Ahora bien, no todo fueron carros. Hubo un episodio del que lastimosamente nadie se acuerda, llamado “Top Ground Gear Force” en el que estos señores se propusieron emular un antiquísimo programa inglés en el que, al estilo Overhaulin’, aprovechaban la ausencia de los dueños de una casa para remodelar su jardín. Pues bueno, estos locos trataron de hacer lo mismo en el patio de un deportista olímpico llamado Steve Redgrave. Obviamente, el resultado en los pastos de dicha estrella fue absolutamente desastroso, empero, es físicamente imposible parar de reír desde el principio hasta el final. Tanta es la magia de este trío, que logró desempeñarse brillantemente incluso en un campo completamente distante y ajeno a su zona de confort automovilística.

En fin, no hay suficiente tinta en el mundo para compartirles todos los gloriosos momentos que viví viendo a estos señores, pero me siento satisfecho con el pequeño relato que acabo de hacer sobre mi experiencia.

Debo aclarar que, a Jeremy Clarkson, a Richard Hammond, y a James May, no les debo la pasión que siento por los automóviles. Con aquella nací, convivo a diario, y me enterrarán con la misma ‘lora’. Sin embargo, a esos caballeros sí les debo el hecho de creer firmemente que los carros no son meras máquinas, sino seres que sienten, y que sobre todo, son capaces de recibir amor y de retribuirlo a su conductor.

Afortunadamente, estos caballeros salen por la puerta grande, haciendo gala del sabio consejo que dicta que uno debe retirarse de la fiesta en el mejor momento, y antes de que lleguen los borrachos. Me tranquiliza que el show haya terminado con un último hurra, en lugar de) continuarlo con anécdotas y chistes rebuscados y/o reencauchados, tal como ocurrió con cierta saga de películas, protagonizadas por un hombre calvo, por cierto, muy populares entre los apasionados del mundo automotor.

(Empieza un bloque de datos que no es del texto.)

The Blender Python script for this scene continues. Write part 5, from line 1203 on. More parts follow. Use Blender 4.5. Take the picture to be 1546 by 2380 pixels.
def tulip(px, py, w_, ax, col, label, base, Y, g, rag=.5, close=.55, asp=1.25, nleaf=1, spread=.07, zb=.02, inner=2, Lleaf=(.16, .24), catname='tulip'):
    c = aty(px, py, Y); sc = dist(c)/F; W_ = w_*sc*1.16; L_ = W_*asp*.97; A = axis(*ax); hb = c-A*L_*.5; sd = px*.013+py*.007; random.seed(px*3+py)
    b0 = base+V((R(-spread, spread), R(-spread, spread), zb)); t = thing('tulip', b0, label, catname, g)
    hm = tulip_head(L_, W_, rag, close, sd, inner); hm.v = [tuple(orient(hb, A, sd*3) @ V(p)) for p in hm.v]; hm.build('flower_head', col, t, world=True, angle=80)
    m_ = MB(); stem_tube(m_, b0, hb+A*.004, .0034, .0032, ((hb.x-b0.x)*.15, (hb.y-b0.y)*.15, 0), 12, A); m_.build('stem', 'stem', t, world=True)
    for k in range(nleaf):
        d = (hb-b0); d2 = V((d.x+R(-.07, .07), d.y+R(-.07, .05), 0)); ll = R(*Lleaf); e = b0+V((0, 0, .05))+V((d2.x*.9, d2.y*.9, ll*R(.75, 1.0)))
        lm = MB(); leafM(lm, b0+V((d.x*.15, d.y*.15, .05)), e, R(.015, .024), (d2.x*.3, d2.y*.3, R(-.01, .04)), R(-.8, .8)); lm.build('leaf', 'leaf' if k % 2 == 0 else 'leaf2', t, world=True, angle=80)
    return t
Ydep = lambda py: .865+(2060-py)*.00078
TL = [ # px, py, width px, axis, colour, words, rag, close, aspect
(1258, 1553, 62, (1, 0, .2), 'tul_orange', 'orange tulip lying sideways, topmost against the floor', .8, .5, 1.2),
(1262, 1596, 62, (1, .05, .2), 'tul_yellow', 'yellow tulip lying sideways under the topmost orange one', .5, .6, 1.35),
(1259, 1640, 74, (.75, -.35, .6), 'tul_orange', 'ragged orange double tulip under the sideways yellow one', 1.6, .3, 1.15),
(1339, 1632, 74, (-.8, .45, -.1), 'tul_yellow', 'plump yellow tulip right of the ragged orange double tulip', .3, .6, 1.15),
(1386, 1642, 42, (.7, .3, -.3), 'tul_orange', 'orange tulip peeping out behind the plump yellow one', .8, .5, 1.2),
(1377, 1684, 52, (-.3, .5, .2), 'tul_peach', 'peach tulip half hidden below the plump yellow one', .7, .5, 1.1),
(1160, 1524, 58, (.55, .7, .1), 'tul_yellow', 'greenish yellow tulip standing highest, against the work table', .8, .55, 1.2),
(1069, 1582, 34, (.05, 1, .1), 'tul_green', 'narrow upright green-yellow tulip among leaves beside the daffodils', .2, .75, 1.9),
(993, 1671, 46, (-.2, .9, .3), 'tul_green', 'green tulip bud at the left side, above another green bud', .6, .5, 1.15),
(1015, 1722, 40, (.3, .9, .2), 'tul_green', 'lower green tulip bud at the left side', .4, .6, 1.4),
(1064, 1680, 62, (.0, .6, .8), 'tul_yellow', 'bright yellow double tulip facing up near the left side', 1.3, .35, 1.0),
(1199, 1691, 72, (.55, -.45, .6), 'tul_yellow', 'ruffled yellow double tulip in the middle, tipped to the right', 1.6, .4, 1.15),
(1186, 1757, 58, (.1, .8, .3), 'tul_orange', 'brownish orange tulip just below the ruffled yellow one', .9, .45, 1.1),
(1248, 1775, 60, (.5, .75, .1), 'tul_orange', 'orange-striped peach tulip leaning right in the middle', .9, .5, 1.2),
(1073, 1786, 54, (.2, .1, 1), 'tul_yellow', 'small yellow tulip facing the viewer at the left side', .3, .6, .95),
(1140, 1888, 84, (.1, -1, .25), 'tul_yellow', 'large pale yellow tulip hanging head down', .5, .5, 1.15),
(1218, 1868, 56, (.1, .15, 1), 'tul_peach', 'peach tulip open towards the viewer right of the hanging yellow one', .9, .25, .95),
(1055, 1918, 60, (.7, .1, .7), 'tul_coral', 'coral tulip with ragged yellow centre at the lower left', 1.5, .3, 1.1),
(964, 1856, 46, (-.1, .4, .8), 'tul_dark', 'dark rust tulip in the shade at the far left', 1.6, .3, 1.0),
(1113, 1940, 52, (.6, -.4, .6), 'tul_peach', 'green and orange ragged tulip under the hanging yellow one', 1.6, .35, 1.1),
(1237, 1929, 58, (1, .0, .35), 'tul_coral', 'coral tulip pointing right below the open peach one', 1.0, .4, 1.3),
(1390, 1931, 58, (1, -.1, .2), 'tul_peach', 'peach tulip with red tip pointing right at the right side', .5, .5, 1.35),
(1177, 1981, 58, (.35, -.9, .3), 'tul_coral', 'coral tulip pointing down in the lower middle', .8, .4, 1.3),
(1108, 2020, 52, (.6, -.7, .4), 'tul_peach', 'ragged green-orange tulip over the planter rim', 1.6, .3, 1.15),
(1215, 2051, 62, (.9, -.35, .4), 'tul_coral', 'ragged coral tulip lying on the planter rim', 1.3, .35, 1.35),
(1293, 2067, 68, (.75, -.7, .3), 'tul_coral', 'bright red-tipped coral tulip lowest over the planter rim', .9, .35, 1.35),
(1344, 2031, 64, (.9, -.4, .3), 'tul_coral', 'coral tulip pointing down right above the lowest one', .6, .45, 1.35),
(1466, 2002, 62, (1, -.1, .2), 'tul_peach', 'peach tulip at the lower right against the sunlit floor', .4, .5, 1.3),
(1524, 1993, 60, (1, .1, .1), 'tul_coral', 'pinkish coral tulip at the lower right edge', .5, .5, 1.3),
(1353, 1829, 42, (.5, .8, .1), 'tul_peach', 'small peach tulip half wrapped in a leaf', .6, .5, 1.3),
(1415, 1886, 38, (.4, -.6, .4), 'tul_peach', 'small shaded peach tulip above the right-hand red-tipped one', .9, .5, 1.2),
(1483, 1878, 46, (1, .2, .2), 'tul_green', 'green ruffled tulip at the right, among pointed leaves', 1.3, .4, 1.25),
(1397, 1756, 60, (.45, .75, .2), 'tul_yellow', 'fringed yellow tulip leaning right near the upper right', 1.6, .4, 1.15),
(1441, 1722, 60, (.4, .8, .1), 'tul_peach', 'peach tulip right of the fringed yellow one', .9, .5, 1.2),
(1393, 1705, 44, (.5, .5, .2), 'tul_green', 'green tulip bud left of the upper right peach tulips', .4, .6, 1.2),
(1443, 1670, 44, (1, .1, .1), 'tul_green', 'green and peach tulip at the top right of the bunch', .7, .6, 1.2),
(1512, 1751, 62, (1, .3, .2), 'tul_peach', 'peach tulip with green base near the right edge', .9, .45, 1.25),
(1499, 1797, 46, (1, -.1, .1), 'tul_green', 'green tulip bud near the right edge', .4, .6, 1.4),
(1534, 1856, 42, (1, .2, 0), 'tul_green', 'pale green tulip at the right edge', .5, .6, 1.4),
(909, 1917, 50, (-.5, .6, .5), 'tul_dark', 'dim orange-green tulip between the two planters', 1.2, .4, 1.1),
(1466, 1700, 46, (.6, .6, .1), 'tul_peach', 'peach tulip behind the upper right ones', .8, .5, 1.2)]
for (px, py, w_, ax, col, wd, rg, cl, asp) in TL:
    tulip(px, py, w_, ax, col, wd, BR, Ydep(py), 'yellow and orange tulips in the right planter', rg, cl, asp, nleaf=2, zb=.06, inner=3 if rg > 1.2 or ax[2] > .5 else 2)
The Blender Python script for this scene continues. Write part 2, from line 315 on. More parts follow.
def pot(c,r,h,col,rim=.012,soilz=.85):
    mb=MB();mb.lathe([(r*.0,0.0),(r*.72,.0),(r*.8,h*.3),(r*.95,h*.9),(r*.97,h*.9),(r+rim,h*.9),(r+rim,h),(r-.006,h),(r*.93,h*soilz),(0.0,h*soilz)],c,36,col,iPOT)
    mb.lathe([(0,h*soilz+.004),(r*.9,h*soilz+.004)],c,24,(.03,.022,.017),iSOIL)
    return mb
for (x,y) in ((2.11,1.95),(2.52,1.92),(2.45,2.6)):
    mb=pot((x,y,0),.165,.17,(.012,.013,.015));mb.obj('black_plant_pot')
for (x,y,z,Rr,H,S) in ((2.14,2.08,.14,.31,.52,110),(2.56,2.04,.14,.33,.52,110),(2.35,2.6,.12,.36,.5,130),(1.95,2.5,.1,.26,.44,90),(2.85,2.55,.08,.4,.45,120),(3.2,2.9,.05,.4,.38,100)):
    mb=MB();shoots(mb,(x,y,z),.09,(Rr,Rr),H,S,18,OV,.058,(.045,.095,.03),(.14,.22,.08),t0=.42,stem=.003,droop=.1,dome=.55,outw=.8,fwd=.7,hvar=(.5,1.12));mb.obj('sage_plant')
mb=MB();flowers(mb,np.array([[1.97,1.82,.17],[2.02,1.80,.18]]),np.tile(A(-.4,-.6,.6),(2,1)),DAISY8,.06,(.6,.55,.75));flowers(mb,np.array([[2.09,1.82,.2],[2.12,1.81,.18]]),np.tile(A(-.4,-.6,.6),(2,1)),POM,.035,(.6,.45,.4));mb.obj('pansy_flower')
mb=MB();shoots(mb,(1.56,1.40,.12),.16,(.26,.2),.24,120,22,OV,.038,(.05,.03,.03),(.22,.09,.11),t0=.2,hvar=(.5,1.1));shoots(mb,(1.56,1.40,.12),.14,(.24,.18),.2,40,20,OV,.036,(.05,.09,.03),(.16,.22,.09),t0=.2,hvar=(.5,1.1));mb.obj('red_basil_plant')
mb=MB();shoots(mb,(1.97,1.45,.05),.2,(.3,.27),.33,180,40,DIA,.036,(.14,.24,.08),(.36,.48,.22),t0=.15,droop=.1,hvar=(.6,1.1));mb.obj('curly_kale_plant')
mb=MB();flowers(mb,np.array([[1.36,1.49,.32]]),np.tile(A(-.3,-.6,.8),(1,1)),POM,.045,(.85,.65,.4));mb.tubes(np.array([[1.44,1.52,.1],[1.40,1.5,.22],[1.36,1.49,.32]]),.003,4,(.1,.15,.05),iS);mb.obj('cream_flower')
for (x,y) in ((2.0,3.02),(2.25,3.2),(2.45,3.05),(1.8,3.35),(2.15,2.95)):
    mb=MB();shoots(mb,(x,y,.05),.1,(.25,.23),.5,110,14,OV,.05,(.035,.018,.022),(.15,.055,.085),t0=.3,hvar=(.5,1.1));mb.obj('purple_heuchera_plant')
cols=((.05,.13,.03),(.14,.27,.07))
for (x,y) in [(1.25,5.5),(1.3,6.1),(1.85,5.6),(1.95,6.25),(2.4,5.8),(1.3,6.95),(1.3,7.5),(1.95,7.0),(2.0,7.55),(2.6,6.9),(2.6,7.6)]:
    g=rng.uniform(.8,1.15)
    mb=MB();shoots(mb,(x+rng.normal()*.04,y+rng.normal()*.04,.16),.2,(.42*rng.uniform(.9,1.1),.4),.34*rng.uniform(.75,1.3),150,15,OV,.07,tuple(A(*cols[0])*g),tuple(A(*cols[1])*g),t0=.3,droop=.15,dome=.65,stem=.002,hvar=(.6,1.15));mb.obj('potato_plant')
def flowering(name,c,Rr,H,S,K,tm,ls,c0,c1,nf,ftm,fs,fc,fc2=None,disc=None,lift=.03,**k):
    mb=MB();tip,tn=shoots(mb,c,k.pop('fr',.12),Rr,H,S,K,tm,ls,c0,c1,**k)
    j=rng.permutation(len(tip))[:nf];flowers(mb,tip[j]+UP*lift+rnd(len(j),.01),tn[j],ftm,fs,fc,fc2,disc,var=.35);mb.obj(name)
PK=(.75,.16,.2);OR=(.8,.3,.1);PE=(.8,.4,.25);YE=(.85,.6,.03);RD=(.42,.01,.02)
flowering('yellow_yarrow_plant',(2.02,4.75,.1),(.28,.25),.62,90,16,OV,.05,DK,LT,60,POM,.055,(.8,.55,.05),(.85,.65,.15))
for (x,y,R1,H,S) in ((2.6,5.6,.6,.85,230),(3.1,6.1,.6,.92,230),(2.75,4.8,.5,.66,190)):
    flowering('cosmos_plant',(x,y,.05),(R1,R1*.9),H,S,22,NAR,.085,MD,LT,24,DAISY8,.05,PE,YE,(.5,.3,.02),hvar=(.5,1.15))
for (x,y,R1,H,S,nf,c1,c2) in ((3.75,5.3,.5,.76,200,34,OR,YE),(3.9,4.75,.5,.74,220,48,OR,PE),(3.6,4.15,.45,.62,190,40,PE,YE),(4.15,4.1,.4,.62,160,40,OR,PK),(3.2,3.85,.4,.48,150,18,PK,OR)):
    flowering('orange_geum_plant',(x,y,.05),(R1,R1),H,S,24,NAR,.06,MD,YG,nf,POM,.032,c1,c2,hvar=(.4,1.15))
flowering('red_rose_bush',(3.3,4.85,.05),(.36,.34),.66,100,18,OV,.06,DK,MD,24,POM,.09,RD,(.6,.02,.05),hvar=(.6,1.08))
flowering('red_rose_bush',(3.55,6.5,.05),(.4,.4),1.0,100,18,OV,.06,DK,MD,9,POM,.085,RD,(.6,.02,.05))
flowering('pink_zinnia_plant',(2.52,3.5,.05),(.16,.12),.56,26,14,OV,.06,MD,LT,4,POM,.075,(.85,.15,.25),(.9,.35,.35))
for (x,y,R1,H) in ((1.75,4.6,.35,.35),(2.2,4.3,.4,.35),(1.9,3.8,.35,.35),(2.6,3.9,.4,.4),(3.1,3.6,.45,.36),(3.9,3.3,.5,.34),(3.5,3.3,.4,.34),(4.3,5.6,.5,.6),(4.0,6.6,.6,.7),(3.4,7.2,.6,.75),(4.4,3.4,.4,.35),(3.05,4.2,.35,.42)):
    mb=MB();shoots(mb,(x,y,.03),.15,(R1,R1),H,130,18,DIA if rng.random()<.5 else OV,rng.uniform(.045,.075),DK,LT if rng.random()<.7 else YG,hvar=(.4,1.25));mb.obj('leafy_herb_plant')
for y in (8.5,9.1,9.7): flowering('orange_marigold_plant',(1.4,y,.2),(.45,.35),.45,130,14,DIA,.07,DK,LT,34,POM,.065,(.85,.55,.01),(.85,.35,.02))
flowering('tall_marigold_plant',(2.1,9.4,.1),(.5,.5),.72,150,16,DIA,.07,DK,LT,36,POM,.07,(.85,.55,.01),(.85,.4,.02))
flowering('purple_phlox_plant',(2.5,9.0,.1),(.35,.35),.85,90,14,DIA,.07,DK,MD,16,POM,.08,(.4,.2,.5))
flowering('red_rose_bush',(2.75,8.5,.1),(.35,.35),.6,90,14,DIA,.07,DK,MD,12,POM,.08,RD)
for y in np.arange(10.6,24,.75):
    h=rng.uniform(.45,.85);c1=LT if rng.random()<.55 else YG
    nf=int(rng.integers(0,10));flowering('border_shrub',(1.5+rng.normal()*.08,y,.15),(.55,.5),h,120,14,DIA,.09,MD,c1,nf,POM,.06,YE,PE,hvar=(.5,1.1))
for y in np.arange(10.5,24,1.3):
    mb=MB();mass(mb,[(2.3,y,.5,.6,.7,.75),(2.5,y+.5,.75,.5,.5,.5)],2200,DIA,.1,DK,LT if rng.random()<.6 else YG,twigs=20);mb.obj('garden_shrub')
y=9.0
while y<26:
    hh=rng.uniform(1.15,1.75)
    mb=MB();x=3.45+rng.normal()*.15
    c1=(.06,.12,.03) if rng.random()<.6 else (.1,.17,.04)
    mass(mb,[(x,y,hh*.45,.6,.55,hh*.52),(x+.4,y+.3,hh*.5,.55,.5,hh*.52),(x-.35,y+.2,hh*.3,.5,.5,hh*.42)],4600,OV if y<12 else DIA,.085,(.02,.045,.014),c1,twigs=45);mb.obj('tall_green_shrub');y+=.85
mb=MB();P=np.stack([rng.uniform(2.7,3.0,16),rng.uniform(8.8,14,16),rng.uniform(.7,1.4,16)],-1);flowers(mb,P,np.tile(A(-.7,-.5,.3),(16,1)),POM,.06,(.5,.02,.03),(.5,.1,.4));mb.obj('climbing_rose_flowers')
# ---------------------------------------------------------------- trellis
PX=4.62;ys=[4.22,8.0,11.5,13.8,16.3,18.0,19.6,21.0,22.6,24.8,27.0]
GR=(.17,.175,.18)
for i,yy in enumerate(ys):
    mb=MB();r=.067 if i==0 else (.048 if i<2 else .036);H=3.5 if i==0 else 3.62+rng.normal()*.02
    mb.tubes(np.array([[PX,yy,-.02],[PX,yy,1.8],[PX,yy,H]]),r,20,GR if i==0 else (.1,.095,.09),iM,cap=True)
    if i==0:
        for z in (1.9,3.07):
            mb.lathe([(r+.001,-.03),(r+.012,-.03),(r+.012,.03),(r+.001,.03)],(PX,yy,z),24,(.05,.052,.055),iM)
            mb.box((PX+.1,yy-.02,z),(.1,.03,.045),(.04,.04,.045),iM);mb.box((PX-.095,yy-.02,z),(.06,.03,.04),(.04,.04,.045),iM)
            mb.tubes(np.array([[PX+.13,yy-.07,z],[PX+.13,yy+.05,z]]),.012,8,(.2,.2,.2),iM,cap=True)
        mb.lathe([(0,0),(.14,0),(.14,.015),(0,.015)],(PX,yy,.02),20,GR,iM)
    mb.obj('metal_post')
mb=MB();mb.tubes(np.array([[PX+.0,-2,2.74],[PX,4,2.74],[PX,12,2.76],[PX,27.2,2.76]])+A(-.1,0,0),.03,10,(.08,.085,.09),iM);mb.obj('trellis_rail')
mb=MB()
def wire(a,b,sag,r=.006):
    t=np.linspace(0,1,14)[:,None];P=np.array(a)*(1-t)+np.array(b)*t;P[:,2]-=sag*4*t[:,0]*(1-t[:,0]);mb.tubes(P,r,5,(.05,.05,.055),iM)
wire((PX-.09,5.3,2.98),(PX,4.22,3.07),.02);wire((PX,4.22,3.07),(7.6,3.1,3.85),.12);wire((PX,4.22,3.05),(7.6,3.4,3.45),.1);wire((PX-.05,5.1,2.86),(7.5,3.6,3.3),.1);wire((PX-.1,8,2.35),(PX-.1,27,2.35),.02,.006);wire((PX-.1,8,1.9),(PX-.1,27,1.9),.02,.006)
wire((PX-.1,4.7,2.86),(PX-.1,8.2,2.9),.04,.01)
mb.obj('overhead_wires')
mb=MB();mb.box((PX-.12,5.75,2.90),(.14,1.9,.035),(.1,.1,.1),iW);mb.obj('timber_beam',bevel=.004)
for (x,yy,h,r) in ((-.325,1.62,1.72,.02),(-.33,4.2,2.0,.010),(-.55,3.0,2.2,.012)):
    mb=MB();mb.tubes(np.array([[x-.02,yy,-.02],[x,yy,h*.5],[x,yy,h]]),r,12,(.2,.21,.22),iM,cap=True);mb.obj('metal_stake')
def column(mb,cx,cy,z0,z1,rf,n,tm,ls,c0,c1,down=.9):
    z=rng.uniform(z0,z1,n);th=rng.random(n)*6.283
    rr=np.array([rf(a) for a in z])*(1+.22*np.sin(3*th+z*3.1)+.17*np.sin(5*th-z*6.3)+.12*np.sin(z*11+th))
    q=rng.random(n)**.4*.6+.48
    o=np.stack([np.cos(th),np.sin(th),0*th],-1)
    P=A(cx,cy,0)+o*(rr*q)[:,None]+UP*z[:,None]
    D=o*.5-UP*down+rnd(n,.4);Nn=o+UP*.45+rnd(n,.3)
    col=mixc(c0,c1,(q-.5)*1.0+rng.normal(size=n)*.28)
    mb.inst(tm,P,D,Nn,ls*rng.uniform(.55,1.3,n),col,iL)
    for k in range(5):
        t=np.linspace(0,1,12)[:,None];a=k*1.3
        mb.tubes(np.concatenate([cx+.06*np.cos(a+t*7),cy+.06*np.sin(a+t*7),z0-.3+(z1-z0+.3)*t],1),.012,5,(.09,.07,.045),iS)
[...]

Aprovecho para desearles buen viento y buena mar en sus proyectos personales, y para darles un simple pero sincero agradecimiento. Lo que hicieron por la comunidad mundial de petrolheads es demasiado grande para poder ser explicado en las palabras de cualquier ‘gomoso’ de los carros, y de este humilde columnista que, con dolor del alma, hoy les dice adiós.